* **Short problem**
Give the number of lines containing the word "scene", and nothing else.

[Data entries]

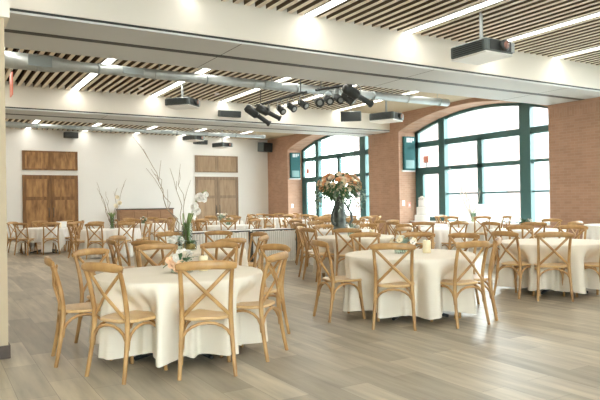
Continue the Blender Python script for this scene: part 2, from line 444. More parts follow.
speaker('loudspeaker', 5.06, 26.99, 4.35, .56, .25, .25, 0, 4, 'black loudspeaker high on the white wall above the brown double doors', 'wall', blk)
speaker('loudspeaker', 14.17, 26.72, 4.12, .68, .4, .46, math.radians(20), 4, 'boxy dark loudspeaker high in the corner where white and brick walls meet', 'wall')
# teal cabinets on the reveals
for (yy, xx, z0, z1, lb) in ((17.12, 15.02, 2.48, 3.71, 'tall dark teal wall cabinet on the brick beside the wide near window'),
                             (25.22, 14.96, 2.53, 3.75, 'tall dark teal wall cabinet on the brick between white wall and far window')):
    o = empty('wall_cabinet', (xx, yy, z0)); h = z1-z0
    MB().rbox(-.27, .27, -.10, 0, 0, h, .012).build('case', tealc, o)
    MB().box(-.20, .20, -.112, -.10, .06, .36).build('pale_panel', mat('pale_teal', (.13, .24, .24), .5), o)
    MB().box(-.16, .0, -.112, -.10, h-.22, h-.05).box(.03, .1, -.112, -.10, h-.22, h-.05).box(.13, .19, -.112, -.10, h-.16, h-.05).build('white_marking', mgrey, o)
    MB().box(-.31, .31, -.04, .0, -.06, -.002).build('ledge', whitep, o)
    tag(o, lb, 'cabinet', 'teal wall cabinets')
# spotlight rails
def rail(p, q, label):
    p = Vector(p); q = Vector(q); o = empty('spotlight_rail', p)
    MB().tube([(0, 0, 0), q-p], .032, 10).build('pipe', blk, o)
    for t in (.12, .9):
        c = (q-p)*t
        MB().tube([c, (c.x, c.y, ZC+.05-p.z)], .012, 6).build('hanger_rod', blk, o)
    tag(o, label, 'rail', 'spotlight rails')
RZ = 4.02
rail((7.62, 14.9, RZ), (7.78, 12.5, RZ), 'black pipe rail carrying spotlights, the end towards the door wall')
rail((7.86, 12.2, RZ), (8.3, 11.0, RZ), 'short black pipe rail carrying spotlights, close to the big cream beam')
def spot(p, d, L, r, kind, label):
    """p = point on the rail; d = beam direction"""
    L *= 1.3 if kind == 'profile' else 1.0; r *= .98; p = Vector(p); o = empty('spotlight', p); d = Vector(d).normalized()
    drop = Vector((0, 0, -.17-r*1.1)); m = aim(drop, d)
    if kind == 'profile':
        pr = [(r*.75, -L*.5), (r*1.15, -L*.42), (r*1.15, -L*.05), (r*.8, 0), (r*.62, .02), (r*.62, L*.42), (r*.8, L*.44), (r*.8, L*.5)]
    else:
        pr = [(r*.45, -L*.5), (r*.85, -L*.35), (r, -L*.1), (r, L*.42), (r*1.12, L*.44), (r*1.12, L*.5)]
    b = MB().lathe(pr, 16, m).build('lamp_body', blk, o)
    MB().lathe([(r*.7, L*.485), (r*.6, L*.507)], 16, m).build('lens', mgrey, b)
    side = d.cross(Vector((0, 0, 1))).normalized()*r*1.3
    MB().tube([drop+side, drop+side*.95+Vector((0, 0, .06+r)), (0, 0, -.03), drop-side*.95+Vector((0, 0, .06+r)), drop-side], .012, 6).build('yoke', mgrey, o)
    MB().rbox(-.03, .03, -.03, .03, -.035, .035, .006).build('clamp', blk, o)
    tag(o, label, 'spotlight', 'stage spotlights')
def on1(t): return Vector((7.62, 14.9, RZ)).lerp(Vector((7.78, 12.5, RZ)), t)
def on2(t): return Vector((7.86, 12.2, RZ)).lerp(Vector((8.3, 11.0, RZ)), t)
spot(on1(.05), (.75, -.25, -.55), .62, .105, 'profile', 'long black profile spotlight at the low end of the rail by the door wall')
spot(on1(.28), (.8, -.3, -.42), .55, .10, 'profile', 'black profile spotlight second from the low rail end by the door wall')
spot(on1(.52), (.1, -.8, -.6), .30, .085, 'par', 'black can spotlight in the middle of the longer spotlight rail')
spot(on1(.72), (.15, -.8, -.5), .30, .085, 'par', 'black can spotlight fourth along the longer spotlight rail')
spot(on1(.93), (.2, -.8, -.5), .30, .085, 'par', 'black can spotlight at the longer rail end next to the duct')
spot(on2(.06), (-.3, -.8, -.35), .30, .10, 'par', 'round black can spotlight at the low end of the shorter rail')
spot(on2(.28), (-.2, -.8, -.4), .30, .09, 'par', 'black can spotlight second on the shorter rail')
spot(on2(.50), (-.1, -.8, -.4), .30, .09, 'par', 'black can spotlight third on the shorter rail')
spot(on2(.72), (.5, -.4, -.6), .34, .11, 'par', 'tilted black can spotlight beside the long spotlight by the cream beam')
spot(on2(.93), (.85, -.1, -.42), .62, .105, 'profile', 'long black profile spotlight on the shorter rail, closest to the cream beam')
# smoke detectors and the thin red sign
for (x, y, lb) in ((4.9, 16.4, 'small white smoke detector on the slats between two strip lights, pillar side'), (7.1, 16.3, 'small white smoke detector on the slats near the long profile spotlight')):
    o = MB().lathe([(.075, 0), (.075, -.02), (.05, -.045), (.0, -.05)], 16).build('smoke_detector', whitep, None, (x, y, ZC-.001)); tag(o, lb, 'detector')
o = empty('hanging_sign', (1.45, 14, 3.67))
MB().box(-.012, .012, -.2, .2, 0, .47).build('panel', mat('salmon_red', (.80, .25, .18), .4), o)
MB().tube([(0, 0, .47), (0, 0, .93)], .01, 6).build('rod', blk, o)
tag(o, 'thin salmon red hanging sign seen edge-on next to the tan pillar', 'sign')
for (yy, lb) in ((16.5, 'small red sign on a short stem above the glass door of the near window'), (24.62, 'small red sign on a short stem above the glass door of the far window')):
    o = empty('stem_sign', (X2-.1, yy, 2.56))
    MB().tube([(0, 0, 0), (0, 0, .16)], .02, 8).build('stem', tealm, o)
    MB().rbox(-.02, .02, -.13, .13, .16, .40, .008).build('panel', redp, o)
    tag(o, lb, 'sign', 'red signs over glass doors')
def wallplate(x, y, z, m, w, h, name, lb, cat):
    o = empty(name, (x, y, z))
    MB().rbox(-w/2, w/2, -.02, 0, -h/2, h/2, .004).build('plate', whitep if m is not redp else redp, o)
    MB().box(-w/6, w/6, -.032, -.02, -h/5, h/5).build('switch', whitep, o)
    tag(o, lb, cat)
wallplate(14.76, 17.12, 1.27, whitep, .12, .2, 'light_switch', 'white switch plate on the brick reveal behind the cake', 'switch')
wallplate(15.03, 17.12, 1.2, redp, .14, .2, 'fire_alarm_pull', 'small red fire alarm box on the brick reveal beside the cake', 'alarm')
wallplate(14.8, 25.22, 1.2, whitep, .12, .2, 'light_switch', 'white switch plate on the brick in the corner by the far window', 'switch')

# ------------------------------------------------------------------ chairs
def bez(p0, p1, p2, n=9):
    p0, p1, p2 = Vector(p0), Vector(p1), Vector(p2)
    return [p0*(1-t)**2+p1*2*t*(1-t)+p2*t*t for t in [i/(n-1) for i in range(n)]]
def chair_geo():
    """faces +Y; root on the floor under the seat; returns list of (part name, MB, material)"""
    P = []
    # seat: rounded trapezoid
    n = 28; ring = []
    for k in range(n):
        a = 2*PI*k/n; c, s = math.cos(a), math.sin(a)
        ex = math.copysign(abs(c)**.55, c); ey = math.copysign(abs(s)**.55, s)
        ring.append((ex*(.205+.02*ey), .015+ey*.205))
    vs = []; lay = ((.432, .93), (.437, 1), (.452, 1), (.460, .96), (.455, .8), (.453, .3))
    for z, q in lay: vs += [(x*q, .015+(y-.015)*q, z) for x, y in ring]
    fs = [tuple(range(n-1, -1, -1)), tuple(range(len(vs)-n, len(vs)))]
    for r in range(len(lay)-1):
        for k in range(n): fs.append((r*n+k, r*n+(k+1) % n, (r+1)*n+(k+1) % n, (r+1)*n+k))
    P.append(('seat', MB().add(vs, fs, True), seatwood))
    for s in (-1, 1):
        pts = bez((s*.215, -.245, 0), (s*.19, -.17, .36), (s*.188, -.18, .50), 7)+bez((s*.188, -.18, .50), (s*.19, -.20, .70), (s*.20, -.262, .865), 7)[1:]
        P.append(('back_post', MB().tube(pts, [.016, .017, .018, .0195, .0205, .0205, .0205, .0195, .019, .0185, .018, .0175, .017], 10), wood))
    for s in (-1, 1):
        P.append(('front_leg', MB().tube(bez((s*.20, .205, 0), (s*.185, .175, .2), (s*.175, .16, .437), 6), [.0155, .0165, .018, .0195, .0205, .0215], 10), wood))
    rp = []; 
    for i in range(13):
        t = -1+2*i/12; rp.append((t*.232, -.255-.045*(1-t*t), .862+.016*(1-t*t)))
    rr = [.012]+[.016]*11+[.012]; rh = [.023, .031]+[.035]*9+[.031, .023]
    P.append(('top_rail', MB().tube(rp, rr, 12, rh, (0, 0, 1)), wood))
    for s in (-1, 1):
        pts = []
        for i in range(9):
            t = i/8; x = s*(-.18+.368*t); z = .475+.37*t
            yb = -.19-.012*math.sin(PI*t)-(.06*max(0, t-.25)**1.3) - .025*(1-abs(2*t-1)) + s*.006
            pts.append((x, yb, z))
        P.append(('cross_brace', MB().tube(pts, .0095, 8, .0155, (0, 0, 1)), wood))
    # bentwood arches under the seat
    def arc(a, b, apex):
        a, b, apex = Vector(a), Vector(b), Vector(apex); pts = []
        for i in range(11):
            th = PI*i/10; c = (1-math.cos(th))/2; q = a.lerp(b, c); q.z = a.z+(apex.z-a.z)*math.sin(th)**.8; pts.append(q)
        return pts
    P.append(('arch_brace', MB().tube(arc((-.198, -.195, .24), (.198, -.195, .24), (0, -.18, .418)), 0.0125, 8), wood))
    P.append(('arch_brace', MB().tube(arc((-.18, .165, .24), (.18, .165, .24), (0, .165, .418)), 0.0125, 8), wood))
    for s in (-1, 1):
        P.append(('arch_brace', MB().tube(arc((s*.198, -.185, .24), (s*.182, .165, .24), (s*.19, 0, .418)), 0.0125, 8), wood))
    return P
PARTS = chair_geo()
chair0 = empty('cross_back_chair')
for nm, m_, mt in PARTS: m_.build(nm, mt, chair0)
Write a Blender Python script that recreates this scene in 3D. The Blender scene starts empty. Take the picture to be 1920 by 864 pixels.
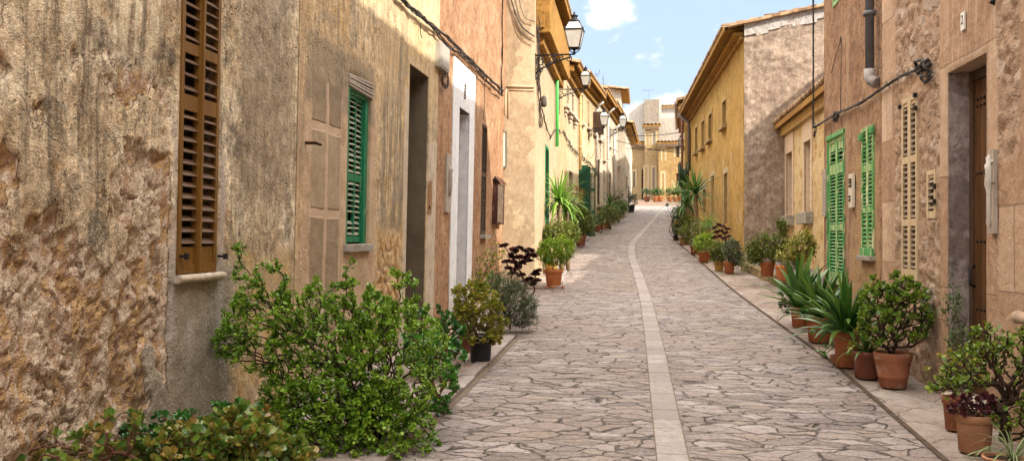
import bpy, math, random
import numpy as np
from mathutils import Vector, Matrix, noise as mn
R = math.radians
sc = bpy.context.scene
COL = sc.collection
# ------------------------------------------------------------------ camera, sky, sun, exposure
FPX, VPX, HY = 1700.0, 1207.0, 441.0
YAW = math.atan((VPX-960)/FPX)
CAM = np.array([0.0, 0.0, 1.6])
cd = bpy.data.cameras.new('camera'); cam = bpy.data.objects.new('camera', cd); COL.objects.link(cam)
cam.location = CAM; cam.rotation_euler = (R(90), 0, YAW)
cd.sensor_width = 36; cd.lens = 36*FPX/1920; cd.shift_y = (HY-432)/1920
cd.clip_start = .1; cd.clip_end = 3000
sc.camera = cam
PHI = R(30); EL = R(35.5)          # sun: to the right (+X) and PHI behind the camera
SUND = Vector((math.cos(PHI)*math.cos(EL), -math.sin(PHI)*math.cos(EL), math.sin(EL)))
sl = bpy.data.lights.new('sun', 'SUN'); sl.energy = 2.7; sl.angle = R(.6); sl.color = (1, .92, .80)
so = bpy.data.objects.new('sun', sl); COL.objects.link(so); so.location = (20, -10, 30)
so.rotation_euler = SUND.to_track_quat('Z', 'Y').to_euler()
sc.view_settings.view_transform = 'Standard'; sc.view_settings.look = 'None'
sc.view_settings.exposure = 1.66; sc.view_settings.gamma = 1; sc.view_settings.use_curve_mapping = False
sc.render.engine = 'CYCLES'
sc.cycles.max_bounces = 5; sc.cycles.diffuse_bounces = 4; sc.cycles.use_adaptive_sampling = True; sc.cycles.adaptive_threshold = .025; sc.cycles.use_denoising = True; sc.cycles.caustics_reflective = False; sc.cycles.caustics_refractive = False; sc.cycles.transparent_max_bounces = 8

# ------------------------------------------------------------------ node helper
class NT:
    def __init__(s, tree): s.t = tree; s.t.nodes.clear()
    def n(s, typ, _props=None, **ins):
        nd = s.t.nodes.new(typ)
        for k, v in (_props or {}).items(): setattr(nd, k, v)
        for k, v in ins.items():
            key = int(k[1:]) if k[0] == '_' and k[1:].isdigit() else k.replace('_', ' ')
            s.set(nd.inputs[key], v)
        return nd
    def set(s, sock, v):
        if v is None: return
        if isinstance(v, bpy.types.NodeSocket): s.t.links.new(v, sock)
        else:
            if sock.type == 'RGBA' and len(v) == 3: v = (*v, 1)
            sock.default_value = v
    def obj(s): return s.n('ShaderNodeTexCoord').outputs['Object']
    def sep(s, v): nd = s.n('ShaderNodeSeparateXYZ', None, _0=v); return nd.outputs[0], nd.outputs[1], nd.outputs[2]
    def comb(s, x, y, z): return s.n('ShaderNodeCombineXYZ', None, _0=x, _1=y, _2=z).outputs[0]
    def map(s, v, scale=(1, 1, 1), loc=(0, 0, 0), rot=(0, 0, 0)): return s.n('ShaderNodeMapping', None, Vector=v, Scale=scale, Location=loc, Rotation=rot).outputs[0]
    def noise(s, v, scale=5, det=4, rough=.55, dist=0, col=False):
        nd = s.n('ShaderNodeTexNoise', None, Vector=v, Scale=scale, Detail=det, Roughness=rough, Distortion=dist)
        return nd.outputs['Color' if col else 'Fac']
    def voro(s, v, scale=5, feature='F1', rnd=1, out='Distance'):
        return s.n('ShaderNodeTexVoronoi', {'feature': feature}, Vector=v, Scale=scale, Randomness=rnd).outputs[out]
    def m(s, op, a, b=None, c=None, clamp=False):
        nd = s.n('ShaderNodeMath', {'operation': op, 'use_clamp': clamp}, _0=a)
        if b is not None: s.set(nd.inputs[1], b)
        if c is not None: s.set(nd.inputs[2], c)
        return nd.outputs[0]
    def vm(s, op, a, b=None, scale=None):
        nd = s.n('ShaderNodeVectorMath', {'operation': op}, _0=a)
        if b is not None: s.set(nd.inputs[1], b)
        if scale is not None: s.set(nd.inputs['Scale'], scale)
        return nd.outputs['Value' if op in ('DOT_PRODUCT', 'LENGTH', 'DISTANCE') else 'Vector']
    def mr(s, v, a, b, c=0.0, d=1.0, smooth=False):
        return s.n('ShaderNodeMapRange', {'interpolation_type': 'SMOOTHSTEP' if smooth else 'LINEAR', 'clamp': True}, Value=v, From_Min=a, From_Max=b, To_Min=c, To_Max=d).outputs[0]
    def ramp(s, f, stops):
        nd = s.n('ShaderNodeValToRGB', None, Fac=f); e = nd.color_ramp.elements
        while len(e) < len(stops): e.new(.5)
        for i, (p, c) in enumerate(stops): e[i].position = p; e[i].color = (*c, 1) if len(c) == 3 else c
        return nd.outputs[0]
    def mix(s, f, a, b, mode='MIX'):
        nd = s.n('ShaderNodeMix', {'data_type': 'RGBA', 'blend_type': mode, 'clamp_factor': True})
        s.set(nd.inputs[0], f); s.set(nd.inputs[6], a); s.set(nd.inputs[7], b); return nd.outputs[2]
    def bump(s, h, strength=.5, dist=.02, nrm=None):
        nd = s.n('ShaderNodeBump', None, Height=h, Strength=strength, Distance=dist)
        if nrm is not None: s.set(nd.inputs['Normal'], nrm)
        return nd.outputs[0]
    def attr(s, name): return s.n('ShaderNodeAttribute', {'attribute_name': name}).outputs['Fac']
    def box(s, v, b, soft=.05, warp=.1, wscale=3):
        """mask of the rectangle b=(u0,u1,v0,v1) in wall coordinates, with an uneven edge"""
        x, _, z = s.sep(v)
        w = s.m('MULTIPLY', s.m('SUBTRACT', s.noise(v, wscale, 5, .65), .5), warp*2)
        dx = s.m('SUBTRACT', (b[1]-b[0])/2, s.m('ABSOLUTE', s.m('SUBTRACT', x, (b[0]+b[1])/2)))
        dz = s.m('SUBTRACT', (b[3]-b[2])/2, s.m('ABSOLUTE', s.m('SUBTRACT', z, (b[2]+b[3])/2)))
        return s.mr(s.m('ADD', s.m('MINIMUM', dx, dz), w), 0, soft, smooth=True)

def material(name):
    m = bpy.data.materials.new(name); m.use_nodes = True
    return m, NT(m.node_tree)
def finish(nt, color, rough=.85, nrm=None, spec=.3, metal=0.0, trans=None, coat=0):
    p = nt.n('ShaderNodeBsdfPrincipled', None, Base_Color=color, Roughness=rough, Metallic=metal, Specular_IOR_Level=spec)
    if coat: p.inputs['Coat Weight'].default_value = coat
    if nrm is not None: nt.set(p.inputs['Normal'], nrm)
    o = nt.n('ShaderNodeOutputMaterial'); sh = p.outputs[0]
    if trans:
        t = nt.n('ShaderNodeBsdfTranslucent', None, Color=color)
        mx = nt.n('ShaderNodeMixShader', None, _0=trans); nt.t.links.new(sh, mx.inputs[1]); nt.t.links.new(t.outputs[0], mx.inputs[2]); sh = mx.outputs[0]
    nt.t.links.new(sh, o.inputs[0])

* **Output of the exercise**
3